- [SHORT TASK] Give only the number of lines in the data that include the string "Python".

[Entries with scene source code]
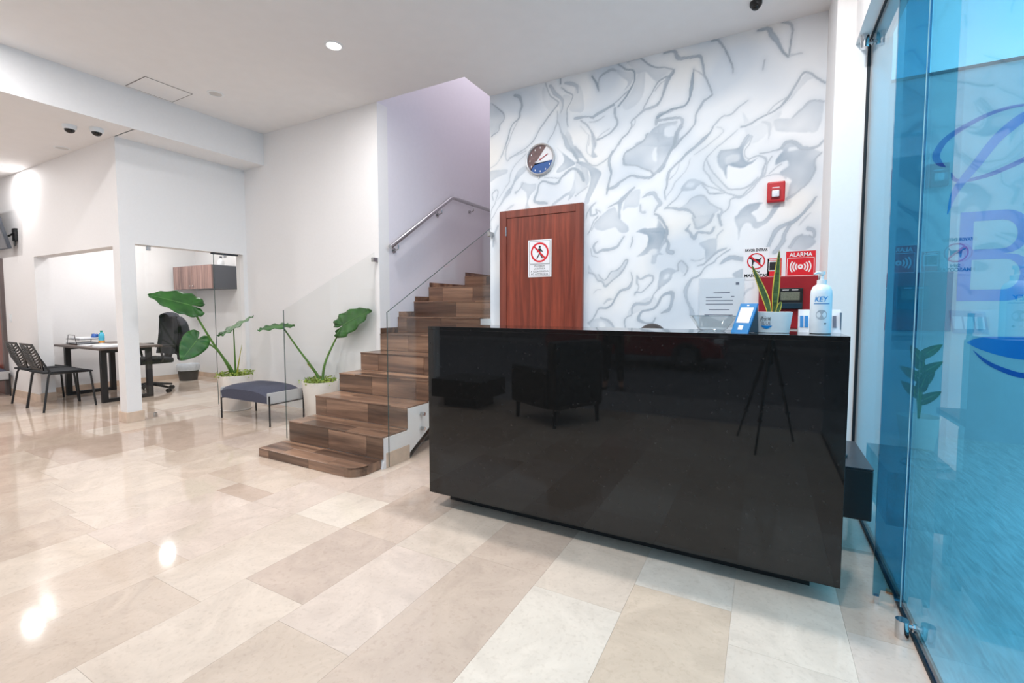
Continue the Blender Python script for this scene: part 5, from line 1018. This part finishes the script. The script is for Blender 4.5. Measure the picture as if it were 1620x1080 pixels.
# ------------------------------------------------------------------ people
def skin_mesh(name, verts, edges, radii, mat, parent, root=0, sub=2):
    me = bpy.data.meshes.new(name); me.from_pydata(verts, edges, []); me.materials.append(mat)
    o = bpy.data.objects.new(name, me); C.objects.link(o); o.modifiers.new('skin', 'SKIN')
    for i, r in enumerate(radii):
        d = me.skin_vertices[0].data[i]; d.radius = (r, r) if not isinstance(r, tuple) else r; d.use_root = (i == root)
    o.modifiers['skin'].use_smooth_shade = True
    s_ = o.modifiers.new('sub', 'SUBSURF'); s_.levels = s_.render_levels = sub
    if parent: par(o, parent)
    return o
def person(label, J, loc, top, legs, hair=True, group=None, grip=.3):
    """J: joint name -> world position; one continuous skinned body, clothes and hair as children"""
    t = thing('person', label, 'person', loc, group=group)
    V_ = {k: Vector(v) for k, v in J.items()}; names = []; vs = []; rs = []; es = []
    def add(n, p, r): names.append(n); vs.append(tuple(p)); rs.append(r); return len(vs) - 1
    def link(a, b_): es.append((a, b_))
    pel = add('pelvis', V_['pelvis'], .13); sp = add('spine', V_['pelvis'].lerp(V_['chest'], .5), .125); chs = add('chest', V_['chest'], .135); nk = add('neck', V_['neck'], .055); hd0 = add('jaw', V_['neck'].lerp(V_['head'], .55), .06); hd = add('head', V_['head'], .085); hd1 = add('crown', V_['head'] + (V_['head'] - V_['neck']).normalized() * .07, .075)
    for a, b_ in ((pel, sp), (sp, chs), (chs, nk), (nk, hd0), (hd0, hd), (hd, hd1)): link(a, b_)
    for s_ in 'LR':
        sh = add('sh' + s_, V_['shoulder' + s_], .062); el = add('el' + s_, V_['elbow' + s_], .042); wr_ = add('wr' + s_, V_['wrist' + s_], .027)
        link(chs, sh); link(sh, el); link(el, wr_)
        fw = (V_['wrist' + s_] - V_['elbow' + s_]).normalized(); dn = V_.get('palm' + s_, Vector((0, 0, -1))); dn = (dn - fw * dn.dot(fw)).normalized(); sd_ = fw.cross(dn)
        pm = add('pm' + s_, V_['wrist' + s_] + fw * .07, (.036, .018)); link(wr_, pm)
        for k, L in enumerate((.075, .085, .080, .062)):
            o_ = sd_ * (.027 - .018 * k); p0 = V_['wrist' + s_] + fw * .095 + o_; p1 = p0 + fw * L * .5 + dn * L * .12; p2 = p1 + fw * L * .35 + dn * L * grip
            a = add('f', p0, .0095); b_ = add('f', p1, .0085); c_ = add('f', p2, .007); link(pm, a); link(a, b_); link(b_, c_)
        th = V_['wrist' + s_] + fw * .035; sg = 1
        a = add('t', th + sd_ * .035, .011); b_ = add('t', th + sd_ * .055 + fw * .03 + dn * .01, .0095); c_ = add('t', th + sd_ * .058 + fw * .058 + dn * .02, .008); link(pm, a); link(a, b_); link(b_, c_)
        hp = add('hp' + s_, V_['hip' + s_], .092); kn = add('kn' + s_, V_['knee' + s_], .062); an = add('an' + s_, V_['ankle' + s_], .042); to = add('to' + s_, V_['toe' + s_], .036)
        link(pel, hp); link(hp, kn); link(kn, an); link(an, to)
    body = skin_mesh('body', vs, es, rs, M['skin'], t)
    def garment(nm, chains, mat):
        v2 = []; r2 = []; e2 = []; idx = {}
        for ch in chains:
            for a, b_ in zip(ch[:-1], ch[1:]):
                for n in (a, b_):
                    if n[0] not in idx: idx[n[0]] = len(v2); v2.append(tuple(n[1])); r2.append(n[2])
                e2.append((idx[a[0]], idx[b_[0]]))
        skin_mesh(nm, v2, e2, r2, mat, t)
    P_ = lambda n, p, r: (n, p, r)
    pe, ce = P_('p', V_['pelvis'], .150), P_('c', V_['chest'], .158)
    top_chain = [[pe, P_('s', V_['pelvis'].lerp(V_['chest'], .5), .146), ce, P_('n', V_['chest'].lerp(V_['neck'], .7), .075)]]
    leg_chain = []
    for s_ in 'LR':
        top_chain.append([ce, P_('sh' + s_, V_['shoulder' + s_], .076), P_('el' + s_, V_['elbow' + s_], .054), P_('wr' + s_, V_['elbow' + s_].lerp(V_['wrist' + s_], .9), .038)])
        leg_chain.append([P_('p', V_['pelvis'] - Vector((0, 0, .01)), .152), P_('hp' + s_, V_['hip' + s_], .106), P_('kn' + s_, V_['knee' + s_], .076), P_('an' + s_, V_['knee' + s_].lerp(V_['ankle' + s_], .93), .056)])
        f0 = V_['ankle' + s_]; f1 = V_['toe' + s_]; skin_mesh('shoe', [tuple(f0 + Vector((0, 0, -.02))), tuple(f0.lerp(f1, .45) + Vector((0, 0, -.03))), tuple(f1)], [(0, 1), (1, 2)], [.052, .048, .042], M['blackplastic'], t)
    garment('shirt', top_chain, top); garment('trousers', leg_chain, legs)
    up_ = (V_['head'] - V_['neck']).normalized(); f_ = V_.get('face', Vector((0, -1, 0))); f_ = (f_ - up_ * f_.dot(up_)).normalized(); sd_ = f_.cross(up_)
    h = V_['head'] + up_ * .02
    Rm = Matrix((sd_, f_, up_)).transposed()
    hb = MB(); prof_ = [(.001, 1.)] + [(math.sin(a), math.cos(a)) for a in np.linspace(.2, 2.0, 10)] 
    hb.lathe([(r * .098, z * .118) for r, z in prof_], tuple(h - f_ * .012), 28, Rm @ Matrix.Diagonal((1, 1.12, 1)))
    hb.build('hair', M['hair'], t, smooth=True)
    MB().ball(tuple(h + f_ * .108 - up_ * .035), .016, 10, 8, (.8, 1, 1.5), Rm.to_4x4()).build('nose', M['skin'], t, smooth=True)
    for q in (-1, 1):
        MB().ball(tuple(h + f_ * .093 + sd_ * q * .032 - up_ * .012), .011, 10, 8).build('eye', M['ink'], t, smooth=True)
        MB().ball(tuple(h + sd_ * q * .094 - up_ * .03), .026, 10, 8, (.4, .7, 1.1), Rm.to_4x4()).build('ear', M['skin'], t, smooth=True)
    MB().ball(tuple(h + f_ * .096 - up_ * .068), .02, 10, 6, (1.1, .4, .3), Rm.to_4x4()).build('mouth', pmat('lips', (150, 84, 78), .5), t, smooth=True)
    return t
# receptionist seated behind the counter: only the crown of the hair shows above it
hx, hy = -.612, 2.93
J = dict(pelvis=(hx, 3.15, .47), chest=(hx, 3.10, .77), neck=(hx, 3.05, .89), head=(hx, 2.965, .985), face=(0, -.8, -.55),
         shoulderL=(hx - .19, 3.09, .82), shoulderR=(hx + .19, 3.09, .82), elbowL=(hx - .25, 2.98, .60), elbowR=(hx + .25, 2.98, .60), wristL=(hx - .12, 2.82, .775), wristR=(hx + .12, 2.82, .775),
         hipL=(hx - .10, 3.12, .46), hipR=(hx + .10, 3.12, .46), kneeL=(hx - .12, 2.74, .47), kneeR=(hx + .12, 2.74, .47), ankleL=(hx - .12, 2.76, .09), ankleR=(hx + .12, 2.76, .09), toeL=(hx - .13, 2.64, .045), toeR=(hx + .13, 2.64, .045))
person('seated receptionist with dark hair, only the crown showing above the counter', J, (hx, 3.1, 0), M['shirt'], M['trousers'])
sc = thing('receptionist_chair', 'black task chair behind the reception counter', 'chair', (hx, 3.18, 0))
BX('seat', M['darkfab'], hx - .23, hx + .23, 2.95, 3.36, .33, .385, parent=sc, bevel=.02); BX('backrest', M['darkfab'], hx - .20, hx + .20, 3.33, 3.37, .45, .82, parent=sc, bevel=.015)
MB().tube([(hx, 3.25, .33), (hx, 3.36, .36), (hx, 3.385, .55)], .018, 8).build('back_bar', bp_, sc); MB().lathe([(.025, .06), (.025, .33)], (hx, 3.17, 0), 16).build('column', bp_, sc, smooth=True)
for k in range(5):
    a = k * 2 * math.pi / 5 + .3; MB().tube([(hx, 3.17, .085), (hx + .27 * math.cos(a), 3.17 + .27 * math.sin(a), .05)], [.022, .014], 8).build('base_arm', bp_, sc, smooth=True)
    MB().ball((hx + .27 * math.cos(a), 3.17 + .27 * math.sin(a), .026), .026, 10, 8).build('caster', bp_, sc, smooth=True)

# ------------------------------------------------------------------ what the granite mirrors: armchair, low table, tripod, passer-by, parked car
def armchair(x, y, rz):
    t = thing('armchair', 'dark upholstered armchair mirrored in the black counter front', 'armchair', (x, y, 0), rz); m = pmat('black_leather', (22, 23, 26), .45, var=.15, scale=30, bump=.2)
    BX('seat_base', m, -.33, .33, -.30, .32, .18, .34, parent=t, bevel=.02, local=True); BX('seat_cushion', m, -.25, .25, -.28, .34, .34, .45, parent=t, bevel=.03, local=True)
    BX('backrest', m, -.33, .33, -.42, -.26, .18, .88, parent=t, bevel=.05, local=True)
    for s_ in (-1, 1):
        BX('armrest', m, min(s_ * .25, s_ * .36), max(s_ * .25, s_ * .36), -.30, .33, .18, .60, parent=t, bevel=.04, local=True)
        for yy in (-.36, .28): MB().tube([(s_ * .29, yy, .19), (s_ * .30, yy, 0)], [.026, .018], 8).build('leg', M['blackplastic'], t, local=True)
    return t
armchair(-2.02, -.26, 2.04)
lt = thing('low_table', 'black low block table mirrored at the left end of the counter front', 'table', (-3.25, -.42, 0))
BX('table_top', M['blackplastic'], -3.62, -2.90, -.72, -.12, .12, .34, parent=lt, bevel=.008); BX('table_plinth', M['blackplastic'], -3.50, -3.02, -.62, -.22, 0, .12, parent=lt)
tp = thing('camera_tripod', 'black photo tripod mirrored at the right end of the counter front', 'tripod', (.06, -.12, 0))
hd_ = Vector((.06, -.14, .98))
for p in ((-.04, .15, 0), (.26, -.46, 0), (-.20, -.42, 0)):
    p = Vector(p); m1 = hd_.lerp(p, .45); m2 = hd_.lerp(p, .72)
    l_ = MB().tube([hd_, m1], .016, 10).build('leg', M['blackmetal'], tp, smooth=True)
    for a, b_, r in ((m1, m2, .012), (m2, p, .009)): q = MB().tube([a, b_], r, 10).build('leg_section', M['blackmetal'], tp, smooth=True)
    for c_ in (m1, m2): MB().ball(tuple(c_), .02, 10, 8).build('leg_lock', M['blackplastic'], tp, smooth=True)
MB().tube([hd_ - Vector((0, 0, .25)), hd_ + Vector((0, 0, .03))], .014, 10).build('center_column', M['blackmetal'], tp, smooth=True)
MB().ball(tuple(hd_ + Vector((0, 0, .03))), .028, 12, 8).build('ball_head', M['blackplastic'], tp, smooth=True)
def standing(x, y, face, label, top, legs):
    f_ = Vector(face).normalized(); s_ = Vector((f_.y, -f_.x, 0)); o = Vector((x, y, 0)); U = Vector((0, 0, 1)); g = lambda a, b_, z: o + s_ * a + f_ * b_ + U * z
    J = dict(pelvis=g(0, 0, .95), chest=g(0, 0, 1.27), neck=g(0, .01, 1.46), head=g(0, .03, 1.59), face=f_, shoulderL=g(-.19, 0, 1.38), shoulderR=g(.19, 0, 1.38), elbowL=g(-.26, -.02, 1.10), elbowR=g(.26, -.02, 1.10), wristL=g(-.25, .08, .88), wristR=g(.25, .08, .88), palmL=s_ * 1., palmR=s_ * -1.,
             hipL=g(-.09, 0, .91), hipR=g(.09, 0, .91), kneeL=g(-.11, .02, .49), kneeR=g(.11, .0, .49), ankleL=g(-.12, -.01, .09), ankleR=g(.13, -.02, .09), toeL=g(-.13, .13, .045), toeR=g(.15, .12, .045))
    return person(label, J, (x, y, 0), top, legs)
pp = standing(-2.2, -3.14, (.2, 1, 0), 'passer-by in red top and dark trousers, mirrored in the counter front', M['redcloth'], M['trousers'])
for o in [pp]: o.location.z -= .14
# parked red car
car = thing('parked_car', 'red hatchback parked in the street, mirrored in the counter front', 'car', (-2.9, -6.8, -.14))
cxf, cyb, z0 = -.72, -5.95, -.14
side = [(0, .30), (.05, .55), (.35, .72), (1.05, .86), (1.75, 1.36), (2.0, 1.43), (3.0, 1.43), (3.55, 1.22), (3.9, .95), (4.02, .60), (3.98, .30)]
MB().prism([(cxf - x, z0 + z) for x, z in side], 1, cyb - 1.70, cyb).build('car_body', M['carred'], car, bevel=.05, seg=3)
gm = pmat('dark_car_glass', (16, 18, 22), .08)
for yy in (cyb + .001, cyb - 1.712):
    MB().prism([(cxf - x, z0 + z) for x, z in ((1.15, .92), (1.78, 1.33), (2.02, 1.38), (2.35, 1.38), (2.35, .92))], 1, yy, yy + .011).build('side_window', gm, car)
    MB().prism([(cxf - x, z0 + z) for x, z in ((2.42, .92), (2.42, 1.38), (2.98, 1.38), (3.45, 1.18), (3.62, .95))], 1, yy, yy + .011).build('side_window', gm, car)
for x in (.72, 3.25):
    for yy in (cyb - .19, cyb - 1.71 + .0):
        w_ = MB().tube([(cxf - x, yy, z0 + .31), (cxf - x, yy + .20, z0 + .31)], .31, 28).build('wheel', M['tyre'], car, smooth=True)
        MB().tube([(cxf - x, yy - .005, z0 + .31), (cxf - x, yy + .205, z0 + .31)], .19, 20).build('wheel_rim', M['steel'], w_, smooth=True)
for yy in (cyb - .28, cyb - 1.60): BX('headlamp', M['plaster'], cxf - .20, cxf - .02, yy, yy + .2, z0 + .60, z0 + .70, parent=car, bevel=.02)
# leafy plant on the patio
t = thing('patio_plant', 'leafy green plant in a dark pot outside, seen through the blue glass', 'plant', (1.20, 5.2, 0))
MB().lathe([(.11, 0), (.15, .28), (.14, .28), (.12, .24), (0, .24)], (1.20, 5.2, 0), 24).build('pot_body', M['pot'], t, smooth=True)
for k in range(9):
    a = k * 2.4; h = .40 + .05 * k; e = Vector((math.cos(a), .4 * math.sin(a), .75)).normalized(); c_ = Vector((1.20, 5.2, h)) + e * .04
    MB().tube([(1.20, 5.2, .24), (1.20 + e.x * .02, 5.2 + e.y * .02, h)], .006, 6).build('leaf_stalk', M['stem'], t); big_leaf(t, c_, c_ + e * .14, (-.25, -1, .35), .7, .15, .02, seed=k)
...
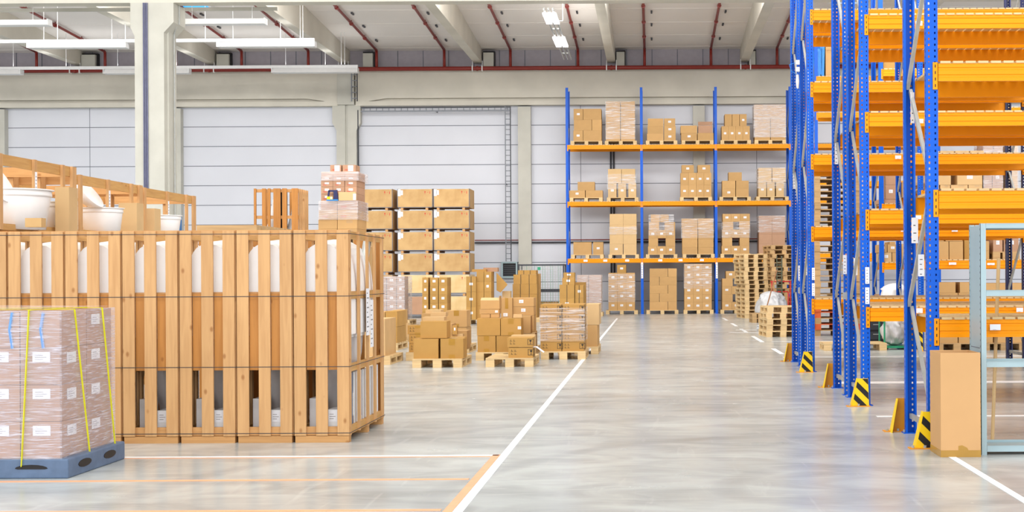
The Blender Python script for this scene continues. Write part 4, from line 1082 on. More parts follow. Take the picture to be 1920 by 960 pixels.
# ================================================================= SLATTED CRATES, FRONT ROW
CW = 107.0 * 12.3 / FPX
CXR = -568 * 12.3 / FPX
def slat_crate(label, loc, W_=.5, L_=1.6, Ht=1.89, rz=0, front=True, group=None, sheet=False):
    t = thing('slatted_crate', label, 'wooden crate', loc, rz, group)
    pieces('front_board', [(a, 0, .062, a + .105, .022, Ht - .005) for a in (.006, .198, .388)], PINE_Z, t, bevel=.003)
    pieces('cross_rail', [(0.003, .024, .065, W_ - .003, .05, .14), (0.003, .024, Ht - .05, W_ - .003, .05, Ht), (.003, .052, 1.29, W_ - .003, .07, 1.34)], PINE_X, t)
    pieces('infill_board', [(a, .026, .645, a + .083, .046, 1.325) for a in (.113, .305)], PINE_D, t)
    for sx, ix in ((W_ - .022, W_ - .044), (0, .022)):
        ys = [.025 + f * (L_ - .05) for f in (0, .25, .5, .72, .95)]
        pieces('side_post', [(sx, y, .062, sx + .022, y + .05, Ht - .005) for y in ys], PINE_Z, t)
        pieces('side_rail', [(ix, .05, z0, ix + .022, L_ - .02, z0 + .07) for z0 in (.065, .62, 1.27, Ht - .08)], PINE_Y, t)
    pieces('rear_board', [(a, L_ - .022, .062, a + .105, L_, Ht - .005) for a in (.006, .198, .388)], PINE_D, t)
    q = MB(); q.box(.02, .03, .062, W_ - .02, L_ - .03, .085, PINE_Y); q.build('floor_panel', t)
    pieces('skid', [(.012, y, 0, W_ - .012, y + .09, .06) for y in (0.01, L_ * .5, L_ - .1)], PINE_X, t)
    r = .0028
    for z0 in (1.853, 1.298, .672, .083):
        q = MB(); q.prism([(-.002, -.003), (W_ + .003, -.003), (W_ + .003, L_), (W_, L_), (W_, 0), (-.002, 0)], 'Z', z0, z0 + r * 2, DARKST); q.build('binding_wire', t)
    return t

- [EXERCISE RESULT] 2